Unlike the RSA, ECC only allows you to encrypt by a public key and decrypt by the private key, but not reverse. Hence, usually we use private key in signing signatures by another way. Here we only discuss how the encryption works.

Given private key $d$, generator point $G$ and public key $R = d \cdot G$. Let's see how the encryption and decryption work. Unlike RSA, we can use private key $d$ and modulus $n$ to encrypt. However, for ECC, encrypting is different and a random number $k$ is needed.

\[ \begin{align*} &S = k \cdot R\\ &S = (x_s,y_s)\\ &P = k \cdot G\\ \end{align*} \]

We use the x-coordinate $x_s$ of $S$ to encrypt the message $m$ and $P$ and cipher $c$ is output after encrypting.

Then, given $d$, $P$ and $c$, we can get the original message $m$ once we get the $S$.

\[ \begin{align*} P &= k \cdot G\\ S &= k \cdot R\\ &= k \cdot (d \cdot G)\\ &= d \cdot (k \cdot G)\\ &= d \cdot P\\ \end{align*} \]

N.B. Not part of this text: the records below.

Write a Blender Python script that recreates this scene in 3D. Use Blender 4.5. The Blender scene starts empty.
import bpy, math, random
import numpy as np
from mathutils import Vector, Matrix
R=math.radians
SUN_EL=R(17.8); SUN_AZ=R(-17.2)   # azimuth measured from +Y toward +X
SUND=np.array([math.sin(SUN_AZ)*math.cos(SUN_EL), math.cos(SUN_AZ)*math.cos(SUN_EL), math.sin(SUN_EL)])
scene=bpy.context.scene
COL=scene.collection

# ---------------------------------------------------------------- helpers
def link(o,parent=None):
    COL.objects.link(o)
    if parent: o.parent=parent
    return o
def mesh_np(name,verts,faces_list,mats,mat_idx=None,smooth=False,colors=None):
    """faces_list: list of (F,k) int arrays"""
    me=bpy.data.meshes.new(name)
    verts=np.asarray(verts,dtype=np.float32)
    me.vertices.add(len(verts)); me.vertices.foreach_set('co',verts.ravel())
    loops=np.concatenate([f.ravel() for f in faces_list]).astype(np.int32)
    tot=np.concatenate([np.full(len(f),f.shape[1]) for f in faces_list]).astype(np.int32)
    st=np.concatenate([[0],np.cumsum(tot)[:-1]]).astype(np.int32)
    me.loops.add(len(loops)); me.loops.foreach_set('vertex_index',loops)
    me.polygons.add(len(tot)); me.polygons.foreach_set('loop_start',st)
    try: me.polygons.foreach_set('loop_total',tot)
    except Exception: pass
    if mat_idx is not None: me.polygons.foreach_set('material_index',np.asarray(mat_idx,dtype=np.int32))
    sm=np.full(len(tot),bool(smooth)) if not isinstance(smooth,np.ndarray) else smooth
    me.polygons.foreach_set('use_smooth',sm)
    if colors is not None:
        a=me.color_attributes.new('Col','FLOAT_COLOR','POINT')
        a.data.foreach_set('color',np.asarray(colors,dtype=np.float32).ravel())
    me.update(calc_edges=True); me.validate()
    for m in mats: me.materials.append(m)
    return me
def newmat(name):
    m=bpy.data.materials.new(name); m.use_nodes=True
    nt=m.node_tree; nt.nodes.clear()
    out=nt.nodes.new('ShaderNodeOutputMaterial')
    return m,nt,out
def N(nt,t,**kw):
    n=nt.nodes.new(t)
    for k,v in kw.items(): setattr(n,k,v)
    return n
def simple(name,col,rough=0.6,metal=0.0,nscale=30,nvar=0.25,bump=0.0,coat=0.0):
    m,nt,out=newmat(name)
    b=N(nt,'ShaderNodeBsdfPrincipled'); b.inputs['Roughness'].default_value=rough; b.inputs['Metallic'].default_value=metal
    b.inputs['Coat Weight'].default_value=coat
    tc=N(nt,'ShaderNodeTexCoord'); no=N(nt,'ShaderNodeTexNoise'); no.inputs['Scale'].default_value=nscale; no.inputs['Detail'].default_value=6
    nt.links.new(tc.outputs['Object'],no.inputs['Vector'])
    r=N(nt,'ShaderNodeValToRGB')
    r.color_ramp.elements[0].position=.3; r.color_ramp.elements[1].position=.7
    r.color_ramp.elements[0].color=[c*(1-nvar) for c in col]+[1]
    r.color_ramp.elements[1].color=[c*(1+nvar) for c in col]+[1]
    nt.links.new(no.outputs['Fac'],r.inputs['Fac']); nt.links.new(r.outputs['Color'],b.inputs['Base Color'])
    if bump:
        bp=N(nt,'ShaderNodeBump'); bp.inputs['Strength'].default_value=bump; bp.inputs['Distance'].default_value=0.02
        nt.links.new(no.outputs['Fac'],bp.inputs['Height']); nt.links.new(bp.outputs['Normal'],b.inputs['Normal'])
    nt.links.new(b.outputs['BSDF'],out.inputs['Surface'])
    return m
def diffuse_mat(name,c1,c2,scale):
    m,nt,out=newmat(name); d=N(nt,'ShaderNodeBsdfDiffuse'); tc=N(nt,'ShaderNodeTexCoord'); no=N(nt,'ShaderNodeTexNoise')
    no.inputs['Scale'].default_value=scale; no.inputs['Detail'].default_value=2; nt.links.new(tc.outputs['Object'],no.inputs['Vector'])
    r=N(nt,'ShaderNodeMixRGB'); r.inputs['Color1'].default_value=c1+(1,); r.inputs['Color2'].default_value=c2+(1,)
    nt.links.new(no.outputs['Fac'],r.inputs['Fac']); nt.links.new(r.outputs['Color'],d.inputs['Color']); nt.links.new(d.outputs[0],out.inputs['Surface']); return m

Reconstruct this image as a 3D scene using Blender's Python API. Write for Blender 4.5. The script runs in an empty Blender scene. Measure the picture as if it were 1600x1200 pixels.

By this way, we get the $S$ from the peer without knowing the value of random $k$.

Note¶

Note that because the asymmetric cryptography is limited by the length of plaintext and the concern of speed, they are usually used to exchange the symmetric key instead of encrypting directly.